On Wednesday, it was reported that a Bahraini court sentenced eight Shiite men, including prominent human rights activist and blogger Abduljalil al-Singace, to life in prison on charges of conspiring to topple the country’s Sunni royal family. Thirteen other activists, including well-known blogger Ali Abdulemam, were handed down sentences ranging from two to fifteen years in prison.

UN Secretary General Ban Ki-moon has urged the government of Bahrain to allow the men to appeal their sentences, while the Committee to Protect Journalists (CPJ) has condemned the court’s verdict, arguing that the ruling was politicized and the trial was fraught with “legal and procedural shortcomings.”

CPJ claims Wednesday’s ruling “further cements 2011 as the worst year for press freedom in Bahrain since the island kingdom declared its independence in 1971.” The organization has documented “dozens of cases of journalist detentions in Bahrain, the death in custody of two journalists, the shutdown of the country’s premier independent daily, arbitrary deportations, an orchestrated smear campaign against independent journalists and activists, and a large number of physical assaults against reporters since mid-February.”
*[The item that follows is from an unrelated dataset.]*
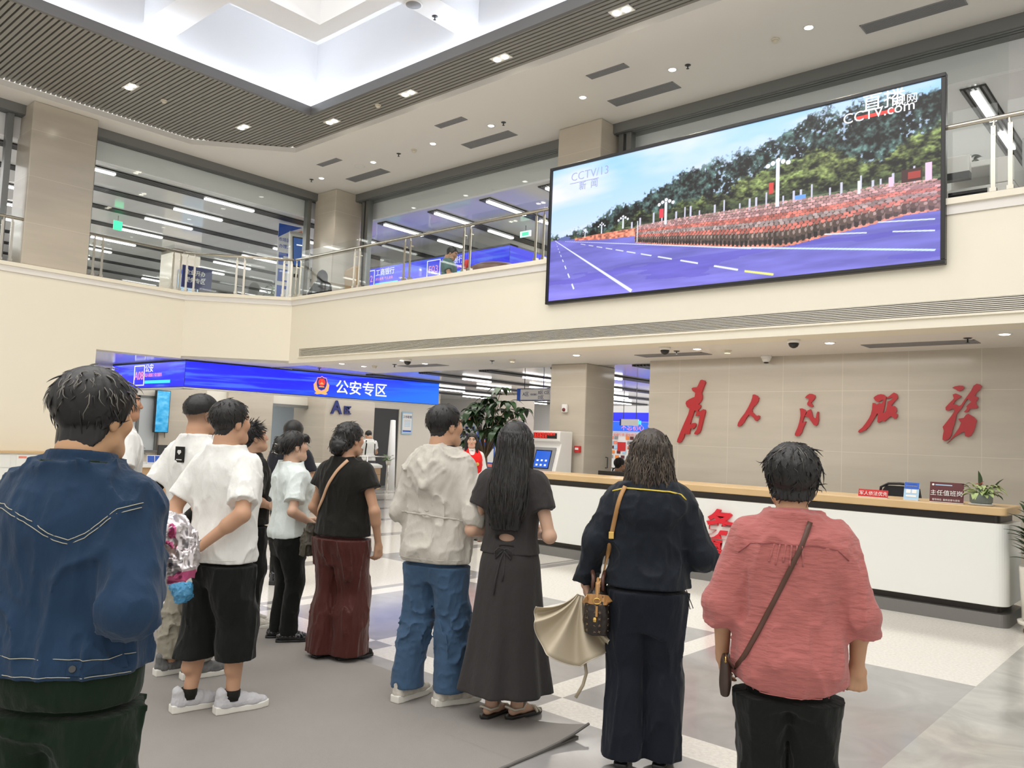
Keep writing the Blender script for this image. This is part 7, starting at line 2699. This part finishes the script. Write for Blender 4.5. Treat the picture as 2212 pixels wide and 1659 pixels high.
def long10(v):
    c = p.hc
    rows = [(c[2] - .50, c[0] - .01, -.135, .085, .012), (c[2] - .40, c[0] - .005, -.145, .105, .022), (c[2] - .25, c[0], -.135, .112, .036), (c[2] - .12, c[0], -.085, .108, .060), (c[2] - .02, c[0], -.025, .100, .088), (c[2] + .05, c[0], -.012, .092, .098)]
    v.loft(rows, .03, smooth=.05, n=2.0)
    v.cap(p.hp((.075, .03, -.02)), p.hp((.085, .02, -.16)), .026, .018, .02)
    v.cap(p.hp((-.075, .03, -.02)), p.hp((-.082, .015, -.16)), .024, .016, .02)


v = p.hairvol(.014, .016, lo=(-.15, -.19, -.56), hi=(.15, .13, .15), extra=long10, rough=.003, line=[(-.14, -.2), (-.03, -.2), (.0, -.12), (.03, -.03), (.05, .02), (.075, .058), (.12, .07)])
hr = v.build('hair', 'hairblack', p.root)
mb = MB()
rg = np.random.default_rng(9)
for q in range(240):
    a = rg.uniform(-PI * .62, PI * .62)
    z1 = p.hc[2] + rg.uniform(.02, .085)
    z0 = p.hc[2] - rg.uniform(.30, .53)
    pts = []
    for t in np.linspace(0, 1, 9):
        z = z1 + (z0 - z1) * t
        d = np.array([-math.sin(a) * (1 - .25 * t), math.cos(a), 0])
        o = np.array([p.hc[0], -.03 - .06 * t, z]) - d / np.linalg.norm(d) * .3
        h_, n_ = v.hit(o, d, .33)
        if v.sample(h_) > .006 and t > .1:
            break
        pts.append(tuple(h_ + n_ * .001 + np.array([.004 * math.sin(q + 5 * t), 0, 0])))
    if len(pts) > 3:
        mb.tube(pts, [.0026] * (len(pts) - 1) + [.0006], 4)
mb.build('hair_strands', mat('glossy_black_hair', (.014, .012, .011), .3, spec=.6), hr, True)
pt = [p.hp((0, y, z)) for y, z in ((.02, .132), (-.03, .138), (-.06, .132))]
MB().tube([tuple(q) for q in pt], .0022, 5).build('hair_parting', mat('scalp', (.30, .2, .15), .6), hr)

# ---- woman in navy hooded jacket
p = Person('woman in navy hooded jacket and navy trousers holding a half-open beige umbrella', (-2.235, 3.62), -33, 1.660, wd=1.08, dp=1.04, skin=SKL, head=(-3, 2), female=True, zoff=.008,
           feet=((-.10, .0, 6), (.10, .03, 14)), armR=((.275, -.04, 1.07), (.19, .19, 1.15)), armL=((-.27, -.04, 1.12), (-.325, .05, .90)),
           handL=dict(d=(.15, .1, -1), n=(.9, .3, .1), curl=1.05, thumb=.7))
p.build_body()


def hood11(v, k):
    v.ell(np.array([0, -.115, 1.325]) * k, np.array([.165, .060, .10]) * k, .035)
    v.ell(np.array([0, -.135, 1.27]) * k, np.array([.11, .045, .06]) * k, .03)
    v.ell(np.array([0, -.035, 1.41]) * k, np.array([.165, .10, .035]) * k, .03)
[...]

This is just the latest episode in a series of crackdowns against journalists in the region.

On June 15, the Agence France-Presse’s Jordan bureau was attacked by ten men, reportedly“swinging clubs” and “destroying furniture, in a rare attack on the international media in the kingdom.” A day earlier, gunmen in Yemen stormed the headquarters of the independent dailyAl-Adhwaa in response to published articles critical of the ruling party.

In Libya, well-known journalists Tim Hetherington and Chris Hondros were killed in a rocket-propelled grenade attack; “citizen” journalist Mohammad “Mo” Nabbous, who set up an independent internet TV station in Benghazi, was shot dead by Gaddafi soldiers; and four New York Times staffers were held captive for six days before being released.

As the Arab uprisings continue, journalists in the region will still be in the line of fire. The threat of torture, imprisonment, and death is a reality that conflict journalists accept. But the international community needs to step in to protect reporters. As the CPJ Middle East and North Africa Program Coordinator Mohamed Abdel Dayem said, “It is now incumbent on the international community, and particularly the kingdom’s closest allies, to unambiguously convey to Bahrain that such blatant contempt for basic rights will not be tolerated.”